KOMPAS.com - Tentu saja bisa. AI (artificial intelligence) memang ber-evolusi. Tapi bukankah inteligensia serta kebijaksanaan kita juga ber-evolusi? Oh, Tidak?
Tunggu dulu. Berbicara soal AI itu luas sekali: AI yang mana? Anda harus benar-benar memikirkannya sampai anda paham apa yang anda ‘serahkan’ (baca: surender) pada sebuah algoritma AI dalam produk tertentu untuk membantu anda menjalani hidup sehari-hari, baik sebagai profesional di kantor, sebagai pribadi di asosiasi dan komunitas, bahkan sebagai bagian dari keluarga di rumah tangga anda.
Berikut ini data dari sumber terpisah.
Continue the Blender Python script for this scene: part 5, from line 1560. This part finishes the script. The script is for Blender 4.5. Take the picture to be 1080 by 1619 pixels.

Mari saya bercerita sejenak.
Dulu sutradara besar Stephen Spielberg menyuguhkan tontonan luar biasa futuristik melalui film A.I. (2001).
Dalam film itu saya selalu memikirkannya begini, apakah Spielberg terlalu lebay memasukkan unsur emosi ke dalam manusia buatan (humanoid) di dalam film itu?
Kebimbangan itu bertahan untuk waktu yang cukup lama, apalagi dalam berbagai kesempatan saya menontonnya beberapa kali lagi melalui TV Cable di tahun-tahun setelah itu.
Tak lama kemudian tayanglah film-film serupa seperti Ex Machina (2014), Chappie (2015) dan Ghost in The Shell (2017).
Tema keempat film itu adalah konsepsi inteligensia buatan yang sangat masuk akal untuk disebut “coming soon” dalam dunia nyata sehari-hari kita pada waktu itu.
Ada sebuah proses dinamika emosi - yang ‘being exercised’ - oleh mesin-mesin cerdas itu, seolah mereka memiliki kesadaran sendiri akan siapa atau apa mereka; bukan manusia, tapi mereka memiliki kesadaran bebas.
Setahun setelah peluncuran film Ghost in The Shell (2017) yang dibintangi si cantik Scarlett Johansson, saya kumpulkan berita-berita yang muncul sebagai serial studi yang lebih serius namun membumi tentang AI.
Berita-berita itu tayang dalam sekuens yang menurut saya ‘bukan kebetulan’ membahas misteri teknologi AI ini. Semua berita itu muncul di pertengahan tahun 2018, dan semuanya terkait dengan sains.
BBC melalui Technology Report yang disampaikan oleh Marianne Lehnis pada pertengahan Juni 2018 mengajak masyarakat mempertanyakan sekali lagi, apakah sebenarnya masyarakat pemakai teknologi AI ingin tahu bagaimana cara mesin AI bekerja dan membuat sebuah ‘keputusan’, ataukah mereka tidak peduli bagaimana algoritma mesin AI bekerja sampai menghasilkan suatu output (keputusan, rekomendasi, angka-angka, dan lain lain)?
Sebulan setelah itu, di pertengahan Juli 2018, portal AdWeek melalui analisisnya, Ben Lamm, memaparkan bagaimana program komputer yang diperkuat mesin AI telah secara efektif dan efisien memberikan rekomendasi serta mengelola penjualan serta aktivitas pemasaran di berbagai perusahaan di dunia.
Dengan kata lain, AI telah secara ‘sukarela’ diterima sebagai pemberi saran atau rekomendasi yang lebih baik ketimbang maestro penjualan sekalipun.
Dalam paparannya, AI ternyata lebih berhasil membangun interaksi dengan konsumen dimana konsumen memang benar-benar ingin didengarkan, dipahami serta dihargai. Akurasi analisis yang dikerjakan mesin AI (misal melalui CRM) jauh lebih tinggi, dan mendapatkan feedback yang sangat positif dari pasar.